Implications of the Case, Other Considerations on Immigration
The decision in Arias is significant. It exposes non-employers to retaliation claims under the FLSA, if an individual engaged in activity protected by the FLSA and can make required showings.Indeed, the holding that an employer’s attorney – even though never the plaintiff’s employer – can be held liable for alleged retaliation is unprecedented. Although this decision did not attempt to define the precise limits of this potential liability, it calls into question exactly what other actions, including even legitimate actions in response to litigation or other claims, may give rise to a retaliation claim under FLSA.
In addition, from a liability standpoint, it bears emphasis that, here, the plaintiff’s immigration status most likely had no bearing on the merits of the case. Federal law prohibits an employer from employing anyone not legally authorized to work in the United States. It also requires the employer to obtain verification of employment authorization at the start of employment. While some federal cases limit an undocumented individual’s ability to recover certain damages (such as back pay for missed work that an undocumented individual legally would not have been able to work), courts and agencies traditionally have held an individual’s immigration status is irrelevant on claims for wages for work actually performed. Otherwise, an employer potentially would receive the benefit of free or undercompensated labor, which in turn might encourage employing undocumented workers in violation of the law.

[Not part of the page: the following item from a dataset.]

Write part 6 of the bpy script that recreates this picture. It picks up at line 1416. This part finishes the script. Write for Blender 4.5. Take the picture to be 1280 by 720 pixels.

California also has enacted other immigration-related provisions, which are particularly noteworthy in light of Arias. Labor Code section 1171.5(a) provides that all employment “protections, rights, and remedies available under state law, except any reinstatement remedy prohibited by federal law, are available to all individuals regardless of immigration status,” with Labor Code section 1171.5(b) making a person’s immigration status “irrelevant to the issue of liability” for purposes of “enforcing state labor and employment laws.”
Labor Code section 244(b) also provides that an employer engages in an “adverse action” in reporting or threatening to report the suspected citizenship or immigration status of an employee, former employee, or prospective employee (or the family member of one those individuals) because the employee, former employee, or prospective employee exercised a right under the Labor Code, Government Code, or Civil Code. And, Labor Code section 1019 prohibits several retaliatory “unfair immigration related practices,” including threatening to contact or contacting immigration authorities, using the federal E-Verify system to check the work authorization status of an individual at a time or in a manner not required by law, requiring more or different documents than federal law requires for verifying work authorization, or not honoring documents that “on their face reasonably appear to be genuine.”
Finally, California expressly prohibits an employer’s attorney from doing what the employer cannot do directly. Since 2014, Business and Professions Code section 6103.7 prohibits a member of the California Bar from reporting, or threatening to report, “suspected immigration status of a witness or party to a civil or administrative action or his or her family member to a federal, state, or local agency because the witness or party exercises or has exercised a right related to his or her employment, broadly interpreted.”